--- What is being asked ---
Which lines fall between the line holding "Write the Godot" and the line holding "# A service", inclusive? Retype them exactly, without the pictures, and add nothing else.

--- Extracted entries ---
================

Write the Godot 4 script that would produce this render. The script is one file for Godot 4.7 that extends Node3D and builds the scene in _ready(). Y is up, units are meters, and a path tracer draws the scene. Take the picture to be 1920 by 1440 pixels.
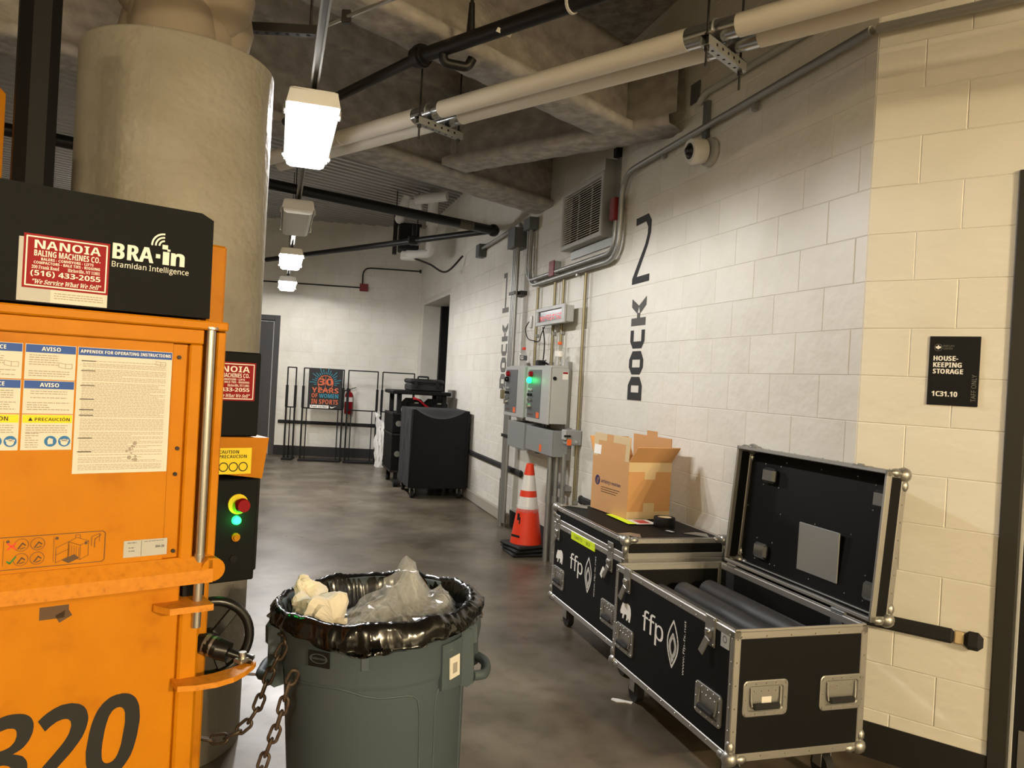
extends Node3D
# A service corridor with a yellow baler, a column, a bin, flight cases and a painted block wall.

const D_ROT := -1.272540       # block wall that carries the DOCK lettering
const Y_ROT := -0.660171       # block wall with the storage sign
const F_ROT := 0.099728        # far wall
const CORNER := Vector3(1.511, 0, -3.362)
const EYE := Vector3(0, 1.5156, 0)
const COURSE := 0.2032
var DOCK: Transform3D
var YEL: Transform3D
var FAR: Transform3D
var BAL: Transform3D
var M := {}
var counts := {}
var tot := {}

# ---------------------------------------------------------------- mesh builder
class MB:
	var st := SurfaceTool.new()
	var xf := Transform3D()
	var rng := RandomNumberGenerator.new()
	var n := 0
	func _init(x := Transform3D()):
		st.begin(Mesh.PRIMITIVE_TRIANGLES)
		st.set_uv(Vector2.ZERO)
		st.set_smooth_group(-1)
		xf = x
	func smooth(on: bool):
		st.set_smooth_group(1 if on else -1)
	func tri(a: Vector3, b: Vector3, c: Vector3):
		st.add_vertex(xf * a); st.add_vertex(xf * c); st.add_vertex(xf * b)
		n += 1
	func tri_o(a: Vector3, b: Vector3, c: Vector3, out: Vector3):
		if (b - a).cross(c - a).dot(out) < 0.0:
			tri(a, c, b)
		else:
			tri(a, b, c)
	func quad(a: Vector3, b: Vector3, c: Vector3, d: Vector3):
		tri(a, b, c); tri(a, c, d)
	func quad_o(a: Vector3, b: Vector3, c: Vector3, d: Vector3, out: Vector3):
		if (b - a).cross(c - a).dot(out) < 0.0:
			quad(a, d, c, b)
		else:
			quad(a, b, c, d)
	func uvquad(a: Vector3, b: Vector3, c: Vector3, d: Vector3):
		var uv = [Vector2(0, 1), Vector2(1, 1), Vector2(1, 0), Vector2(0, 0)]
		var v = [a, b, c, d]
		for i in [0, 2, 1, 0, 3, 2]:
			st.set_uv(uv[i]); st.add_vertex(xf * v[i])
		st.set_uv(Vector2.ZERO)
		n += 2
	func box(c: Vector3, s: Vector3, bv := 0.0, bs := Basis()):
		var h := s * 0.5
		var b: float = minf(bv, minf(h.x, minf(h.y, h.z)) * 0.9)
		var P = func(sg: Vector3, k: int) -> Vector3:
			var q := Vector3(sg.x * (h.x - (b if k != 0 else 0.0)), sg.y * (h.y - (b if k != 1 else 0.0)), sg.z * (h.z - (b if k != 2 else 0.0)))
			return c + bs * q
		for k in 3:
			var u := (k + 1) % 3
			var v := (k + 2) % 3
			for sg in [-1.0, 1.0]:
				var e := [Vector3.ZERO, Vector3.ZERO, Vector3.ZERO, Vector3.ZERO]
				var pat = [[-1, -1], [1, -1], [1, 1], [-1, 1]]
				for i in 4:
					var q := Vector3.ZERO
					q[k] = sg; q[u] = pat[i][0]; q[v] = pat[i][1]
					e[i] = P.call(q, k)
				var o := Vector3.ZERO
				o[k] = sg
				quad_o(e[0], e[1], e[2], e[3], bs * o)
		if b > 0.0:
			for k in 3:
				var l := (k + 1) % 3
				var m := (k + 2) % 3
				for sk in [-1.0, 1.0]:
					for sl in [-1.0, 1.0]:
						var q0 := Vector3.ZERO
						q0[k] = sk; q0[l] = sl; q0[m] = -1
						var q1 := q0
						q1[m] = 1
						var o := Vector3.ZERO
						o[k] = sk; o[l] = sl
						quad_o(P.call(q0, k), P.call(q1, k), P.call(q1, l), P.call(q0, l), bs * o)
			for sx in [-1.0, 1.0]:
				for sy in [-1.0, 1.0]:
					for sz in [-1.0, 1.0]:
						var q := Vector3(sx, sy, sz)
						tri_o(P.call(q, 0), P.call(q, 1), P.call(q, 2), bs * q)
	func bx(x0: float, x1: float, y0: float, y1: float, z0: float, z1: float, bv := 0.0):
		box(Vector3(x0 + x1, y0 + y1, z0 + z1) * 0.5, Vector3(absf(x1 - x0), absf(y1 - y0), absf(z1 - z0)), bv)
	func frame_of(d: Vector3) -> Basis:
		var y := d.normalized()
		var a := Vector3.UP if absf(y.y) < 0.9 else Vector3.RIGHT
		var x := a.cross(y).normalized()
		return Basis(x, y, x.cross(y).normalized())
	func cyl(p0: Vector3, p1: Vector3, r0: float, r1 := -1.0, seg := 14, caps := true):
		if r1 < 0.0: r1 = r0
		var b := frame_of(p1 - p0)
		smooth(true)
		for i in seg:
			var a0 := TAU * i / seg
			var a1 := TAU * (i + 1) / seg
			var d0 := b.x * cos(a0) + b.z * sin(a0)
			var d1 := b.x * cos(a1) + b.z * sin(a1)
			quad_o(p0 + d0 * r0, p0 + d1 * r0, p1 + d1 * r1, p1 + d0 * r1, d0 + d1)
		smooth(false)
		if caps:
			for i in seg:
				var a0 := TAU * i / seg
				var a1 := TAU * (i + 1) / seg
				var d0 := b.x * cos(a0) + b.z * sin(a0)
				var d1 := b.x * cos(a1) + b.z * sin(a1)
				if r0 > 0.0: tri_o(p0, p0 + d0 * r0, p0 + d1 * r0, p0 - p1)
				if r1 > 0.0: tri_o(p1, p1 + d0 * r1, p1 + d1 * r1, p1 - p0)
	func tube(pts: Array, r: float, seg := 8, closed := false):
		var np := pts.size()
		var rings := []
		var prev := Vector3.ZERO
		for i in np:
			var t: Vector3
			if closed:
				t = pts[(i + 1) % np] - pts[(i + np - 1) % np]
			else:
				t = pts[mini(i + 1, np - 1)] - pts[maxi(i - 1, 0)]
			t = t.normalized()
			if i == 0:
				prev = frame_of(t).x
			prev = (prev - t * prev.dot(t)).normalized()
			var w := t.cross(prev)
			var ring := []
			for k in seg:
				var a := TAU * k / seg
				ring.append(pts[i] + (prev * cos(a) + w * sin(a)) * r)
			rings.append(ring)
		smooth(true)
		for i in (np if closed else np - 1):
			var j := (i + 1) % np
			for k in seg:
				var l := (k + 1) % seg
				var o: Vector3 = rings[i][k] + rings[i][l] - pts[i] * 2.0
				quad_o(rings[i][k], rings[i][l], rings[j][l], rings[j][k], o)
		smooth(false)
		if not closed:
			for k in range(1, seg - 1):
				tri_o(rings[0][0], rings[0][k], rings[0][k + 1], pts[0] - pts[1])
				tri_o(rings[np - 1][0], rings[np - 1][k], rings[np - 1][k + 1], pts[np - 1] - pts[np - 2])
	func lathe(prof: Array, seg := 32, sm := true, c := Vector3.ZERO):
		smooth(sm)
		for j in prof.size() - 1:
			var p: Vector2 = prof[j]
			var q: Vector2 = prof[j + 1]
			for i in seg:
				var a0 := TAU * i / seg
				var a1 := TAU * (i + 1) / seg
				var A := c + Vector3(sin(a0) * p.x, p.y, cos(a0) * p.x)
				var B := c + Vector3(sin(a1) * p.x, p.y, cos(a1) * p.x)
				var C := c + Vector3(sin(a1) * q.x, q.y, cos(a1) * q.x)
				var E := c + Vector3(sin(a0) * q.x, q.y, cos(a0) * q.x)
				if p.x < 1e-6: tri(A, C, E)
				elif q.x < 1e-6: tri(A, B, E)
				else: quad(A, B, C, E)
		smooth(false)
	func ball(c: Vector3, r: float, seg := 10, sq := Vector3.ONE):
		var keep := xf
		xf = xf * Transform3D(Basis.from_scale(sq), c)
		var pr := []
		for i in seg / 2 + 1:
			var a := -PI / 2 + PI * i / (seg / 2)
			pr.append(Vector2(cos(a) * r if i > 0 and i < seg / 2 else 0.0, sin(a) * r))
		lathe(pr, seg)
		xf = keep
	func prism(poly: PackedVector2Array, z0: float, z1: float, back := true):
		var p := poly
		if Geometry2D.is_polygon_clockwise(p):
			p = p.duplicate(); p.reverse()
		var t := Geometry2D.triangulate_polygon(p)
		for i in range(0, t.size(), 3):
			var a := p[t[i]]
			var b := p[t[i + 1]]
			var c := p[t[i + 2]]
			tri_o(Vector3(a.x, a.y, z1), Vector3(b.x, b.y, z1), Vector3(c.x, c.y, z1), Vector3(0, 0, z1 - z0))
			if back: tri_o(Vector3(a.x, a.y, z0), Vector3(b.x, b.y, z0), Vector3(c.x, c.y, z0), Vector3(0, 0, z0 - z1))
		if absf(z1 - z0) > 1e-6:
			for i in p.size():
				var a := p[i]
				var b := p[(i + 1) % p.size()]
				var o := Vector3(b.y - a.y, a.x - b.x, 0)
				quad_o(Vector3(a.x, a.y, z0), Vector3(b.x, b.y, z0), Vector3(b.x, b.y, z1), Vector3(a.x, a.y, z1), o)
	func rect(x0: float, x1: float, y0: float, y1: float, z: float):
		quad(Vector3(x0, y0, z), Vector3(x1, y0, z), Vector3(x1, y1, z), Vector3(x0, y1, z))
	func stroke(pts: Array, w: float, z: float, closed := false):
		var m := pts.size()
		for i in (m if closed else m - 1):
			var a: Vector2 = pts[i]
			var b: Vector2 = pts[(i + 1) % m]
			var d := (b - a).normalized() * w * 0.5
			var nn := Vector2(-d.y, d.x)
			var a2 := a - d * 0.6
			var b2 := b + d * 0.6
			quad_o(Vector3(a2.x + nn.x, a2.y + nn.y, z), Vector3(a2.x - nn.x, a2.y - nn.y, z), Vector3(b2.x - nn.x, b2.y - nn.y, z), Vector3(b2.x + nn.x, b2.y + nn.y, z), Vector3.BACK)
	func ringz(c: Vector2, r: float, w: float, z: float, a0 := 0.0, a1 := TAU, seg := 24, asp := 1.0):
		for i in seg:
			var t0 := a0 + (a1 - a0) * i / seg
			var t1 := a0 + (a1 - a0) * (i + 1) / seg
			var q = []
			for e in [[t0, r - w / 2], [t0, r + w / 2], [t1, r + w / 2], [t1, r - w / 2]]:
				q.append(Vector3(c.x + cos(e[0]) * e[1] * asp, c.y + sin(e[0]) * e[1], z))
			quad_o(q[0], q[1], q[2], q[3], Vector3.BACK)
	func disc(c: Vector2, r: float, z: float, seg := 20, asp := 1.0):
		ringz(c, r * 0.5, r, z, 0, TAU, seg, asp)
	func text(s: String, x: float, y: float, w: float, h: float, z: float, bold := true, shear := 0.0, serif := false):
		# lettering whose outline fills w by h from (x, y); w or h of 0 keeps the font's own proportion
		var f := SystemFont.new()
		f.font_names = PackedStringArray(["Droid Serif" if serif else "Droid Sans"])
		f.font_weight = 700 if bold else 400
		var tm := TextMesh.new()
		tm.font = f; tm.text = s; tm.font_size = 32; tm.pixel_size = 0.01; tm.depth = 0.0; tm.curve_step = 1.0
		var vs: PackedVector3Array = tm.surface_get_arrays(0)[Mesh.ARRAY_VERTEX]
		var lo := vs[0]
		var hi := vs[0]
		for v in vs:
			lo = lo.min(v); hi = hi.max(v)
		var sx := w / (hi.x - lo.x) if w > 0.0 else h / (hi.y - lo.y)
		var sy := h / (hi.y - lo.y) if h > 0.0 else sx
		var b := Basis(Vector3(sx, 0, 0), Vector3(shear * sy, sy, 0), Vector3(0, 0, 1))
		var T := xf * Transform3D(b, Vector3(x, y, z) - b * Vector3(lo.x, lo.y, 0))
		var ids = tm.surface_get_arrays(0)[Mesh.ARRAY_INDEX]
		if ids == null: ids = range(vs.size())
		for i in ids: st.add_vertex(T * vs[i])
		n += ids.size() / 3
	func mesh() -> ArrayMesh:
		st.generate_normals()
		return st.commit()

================

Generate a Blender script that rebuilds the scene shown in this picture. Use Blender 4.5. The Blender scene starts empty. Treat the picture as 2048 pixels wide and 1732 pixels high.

================

--- Full solution ---
Write the Godot 4 script that would produce this render. The script is one file for Godot 4.7 that extends Node3D and builds the scene in _ready(). Y is up, units are meters, and a path tracer draws the scene. Take the picture to be 1920 by 1440 pixels.
extends Node3D
# A service corridor with a yellow baler, a column, a bin, flight cases and a painted block wall.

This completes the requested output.